For Pakistan, This Was the Year of Media Revolution

Author: 
Nasim Zehra, [email protected]
Publication Date: 
Sat, 2005-01-01 03:00

Although Pakistan media’s struggle to create its independent space dates back to the days of the military dictator Gen. Zia-ul Haq, it is with the opening up of the electronic media that the scale and scope of the media’s impact on society has been the most profound. 2004 was yet another landmark year for the Pakistan media. Just when people believed that the market for English newspapers had been exhausted The Daily Times entered with its intelligent reporting and sound editorials and columns.

Similarly the proliferation of private television channels including new ones like Business Plus and the independent Sindhi and Pashto networks fulfilled the need to approach national issues from differing vantage points.

The media organization SAFMA pulled a coup by organizing a historic first-ever trip of Pakistani journalists to Indian Held Jammu and Kashmir in October 2004. This led to the first splurges of on-the spot reporting of the condition and struggle of the Kashmiris plus their view of the India and Pakistan.

Electronic media is now facilitating development of Pakistan’s art and culture. It allocates large chunks of time to entertainment programs.

Promoting the spirit of social work to help the disadvantaged Geo, Indus television and PTV televised fund-raising galas, telethons and special programs for handicapped.

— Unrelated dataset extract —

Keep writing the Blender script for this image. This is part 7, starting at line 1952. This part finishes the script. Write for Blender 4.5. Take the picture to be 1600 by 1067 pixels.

State institutions managing and regulating the economy, law enforcement, foreign policy and planning are all brought under media spotlight.

The power scene and political landscape, which includes the unconstitutional power managers and the constitutional political players, are thoroughly and candidly reflected in the media through news reports, columns, editorials, interviews and discussion programs.

Numerous political events including back channel meetings and negotiations are regularly reported often pushing the uniformed and civilian players to explain, if not justify, their moves.

Although media reporting does not alter the moves made by either party, it does expose public to reality of Pakistan’s power play and politics.

National security has been broadened to look at nonmilitary issues focusing on internal causes of threat to state and society — be it political, economic, cultural or social development deprivation.

The growing power of media in Pakistan is an unmixed blessing; it has become the “theme setter” for the national and local discourse, it extends to virtually all aspects of life through its programs like Shadi online and Career Online. It has opted for advocacy role urging the public to reclaim the reading habit.

Significantly it has brought a national debate on the national language of Urdu. Previously most debates were restricted to English print media or the state-controlled Pakistan television.

The tremendous progress and significant contribution of the media notwithstanding, the media has to equip itself better for the task it is performing. As the key player in reconstruction of thought and a contributor to the reform of the state and politics the media has to lead a more informed debate. Currently through facilitating an inclusive discourse, Pakistan’s media help to blunt the dangerous and potentially destructive phenomena of exclusion and marginalization.

Media have brought opinions from ideologically and politically opposed camps on a common platform. Extreme views and “final truths” do not stand the test of facts and holistic perspectives.

“Holy cows” and unholy heroes are knocked out. Ultimately a vibrant and candid media facilitate the holistic human development catering to the economic, cultural, spiritual and political needs.

It challenges the power of the strident and self-serving within the national and international context.

Media are “the other” collective power that challenges global and national state power. Ultimately the media of Pakistan have not only publicized the other side of official truth like the Iraq war, the Palestinian issue, the selective application of objectives like distractions of the weapons of the mass destruction, at home it has also broadened space for inclusive politics, creative culture and a conscious intellect.

The state needs to follow the trend set by Pakistan’s media that a system in which everyone has a stake must be created for Pakistan. 2004 easily is the year of the media.

Pakistan, although lying within the zone of global disorder, has also produced a less noticed spectacular feat: The challenging of strangleholds that impede a society’s intellectual evolution, block its cultural creativity and weaken its sensitivity.

Indeed media alone have facilitated this process. Tapping the intellectual energy generated from the tensions of a state and society in transition, uncovering the immense creative energy and recognizing the unhinging of “control” paradigms dictating global affairs, Pakistan’s media entrepreneurs have combined the advantages of technology with the available market opportunity to create this incredible media revolution.